_TASK GOAL:_
Can you transcribe every record below exactly as it appears?
•••
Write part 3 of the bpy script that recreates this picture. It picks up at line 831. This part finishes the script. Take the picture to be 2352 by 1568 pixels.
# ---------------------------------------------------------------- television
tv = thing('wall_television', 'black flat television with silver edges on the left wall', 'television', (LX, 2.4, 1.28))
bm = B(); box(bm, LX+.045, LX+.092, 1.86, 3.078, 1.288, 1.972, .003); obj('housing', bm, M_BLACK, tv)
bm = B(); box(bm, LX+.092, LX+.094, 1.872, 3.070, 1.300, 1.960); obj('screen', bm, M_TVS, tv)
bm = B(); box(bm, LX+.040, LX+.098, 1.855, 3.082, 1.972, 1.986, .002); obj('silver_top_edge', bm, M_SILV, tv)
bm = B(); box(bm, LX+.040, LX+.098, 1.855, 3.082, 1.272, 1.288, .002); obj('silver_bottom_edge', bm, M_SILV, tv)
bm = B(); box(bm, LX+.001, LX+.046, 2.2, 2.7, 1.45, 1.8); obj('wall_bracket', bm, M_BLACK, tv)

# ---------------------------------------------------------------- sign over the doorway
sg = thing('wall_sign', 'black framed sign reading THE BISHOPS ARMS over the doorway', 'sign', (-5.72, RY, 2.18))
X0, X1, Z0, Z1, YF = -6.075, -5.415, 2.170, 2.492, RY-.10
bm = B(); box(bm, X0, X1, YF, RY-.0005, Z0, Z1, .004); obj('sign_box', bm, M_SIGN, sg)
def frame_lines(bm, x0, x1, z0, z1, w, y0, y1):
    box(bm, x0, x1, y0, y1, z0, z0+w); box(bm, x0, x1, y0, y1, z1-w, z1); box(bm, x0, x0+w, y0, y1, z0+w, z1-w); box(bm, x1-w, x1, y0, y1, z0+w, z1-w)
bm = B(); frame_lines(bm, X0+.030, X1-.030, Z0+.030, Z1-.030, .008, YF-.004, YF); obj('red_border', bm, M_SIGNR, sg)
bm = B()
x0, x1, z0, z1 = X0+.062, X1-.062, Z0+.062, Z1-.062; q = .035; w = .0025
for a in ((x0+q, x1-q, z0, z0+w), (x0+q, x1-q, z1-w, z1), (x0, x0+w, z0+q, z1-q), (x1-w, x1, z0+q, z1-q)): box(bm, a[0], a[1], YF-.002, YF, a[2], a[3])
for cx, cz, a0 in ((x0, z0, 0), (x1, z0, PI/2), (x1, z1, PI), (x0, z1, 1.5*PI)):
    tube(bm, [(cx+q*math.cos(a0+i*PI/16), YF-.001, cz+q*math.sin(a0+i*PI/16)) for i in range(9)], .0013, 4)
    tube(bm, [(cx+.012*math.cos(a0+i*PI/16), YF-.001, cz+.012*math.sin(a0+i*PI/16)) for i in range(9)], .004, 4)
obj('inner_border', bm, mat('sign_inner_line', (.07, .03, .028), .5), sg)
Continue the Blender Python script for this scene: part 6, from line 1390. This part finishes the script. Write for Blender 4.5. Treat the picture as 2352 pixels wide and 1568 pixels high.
•••
_WORKED ANSWER:_
Write part 3 of the bpy script that recreates this picture. It picks up at line 831. This part finishes the script. Take the picture to be 2352 by 1568 pixels.
# ---------------------------------------------------------------- television
tv = thing('wall_television', 'black flat television with silver edges on the left wall', 'television', (LX, 2.4, 1.28))
bm = B(); box(bm, LX+.045, LX+.092, 1.86, 3.078, 1.288, 1.972, .003); obj('housing', bm, M_BLACK, tv)
bm = B(); box(bm, LX+.092, LX+.094, 1.872, 3.070, 1.300, 1.960); obj('screen', bm, M_TVS, tv)
bm = B(); box(bm, LX+.040, LX+.098, 1.855, 3.082, 1.972, 1.986, .002); obj('silver_top_edge', bm, M_SILV, tv)
bm = B(); box(bm, LX+.040, LX+.098, 1.855, 3.082, 1.272, 1.288, .002); obj('silver_bottom_edge', bm, M_SILV, tv)
bm = B(); box(bm, LX+.001, LX+.046, 2.2, 2.7, 1.45, 1.8); obj('wall_bracket', bm, M_BLACK, tv)

# ---------------------------------------------------------------- sign over the doorway
sg = thing('wall_sign', 'black framed sign reading THE BISHOPS ARMS over the doorway', 'sign', (-5.72, RY, 2.18))
X0, X1, Z0, Z1, YF = -6.075, -5.415, 2.170, 2.492, RY-.10
bm = B(); box(bm, X0, X1, YF, RY-.0005, Z0, Z1, .004); obj('sign_box', bm, M_SIGN, sg)
def frame_lines(bm, x0, x1, z0, z1, w, y0, y1):
    box(bm, x0, x1, y0, y1, z0, z0+w); box(bm, x0, x1, y0, y1, z1-w, z1); box(bm, x0, x0+w, y0, y1, z0+w, z1-w); box(bm, x1-w, x1, y0, y1, z0+w, z1-w)
bm = B(); frame_lines(bm, X0+.030, X1-.030, Z0+.030, Z1-.030, .008, YF-.004, YF); obj('red_border', bm, M_SIGNR, sg)
bm = B()
x0, x1, z0, z1 = X0+.062, X1-.062, Z0+.062, Z1-.062; q = .035; w = .0025
for a in ((x0+q, x1-q, z0, z0+w), (x0+q, x1-q, z1-w, z1), (x0, x0+w, z0+q, z1-q), (x1-w, x1, z0+q, z1-q)): box(bm, a[0], a[1], YF-.002, YF, a[2], a[3])
for cx, cz, a0 in ((x0, z0, 0), (x1, z0, PI/2), (x1, z1, PI), (x0, z1, 1.5*PI)):
    tube(bm, [(cx+q*math.cos(a0+i*PI/16), YF-.001, cz+q*math.sin(a0+i*PI/16)) for i in range(9)], .0013, 4)
    tube(bm, [(cx+.012*math.cos(a0+i*PI/16), YF-.001, cz+.012*math.sin(a0+i*PI/16)) for i in range(9)], .004, 4)
obj('inner_border', bm, mat('sign_inner_line', (.07, .03, .028), .5), sg)
Continue the Blender Python script for this scene: part 6, from line 1390. This part finishes the script. Write for Blender 4.5. Treat the picture as 2352 pixels wide and 1568 pixels high.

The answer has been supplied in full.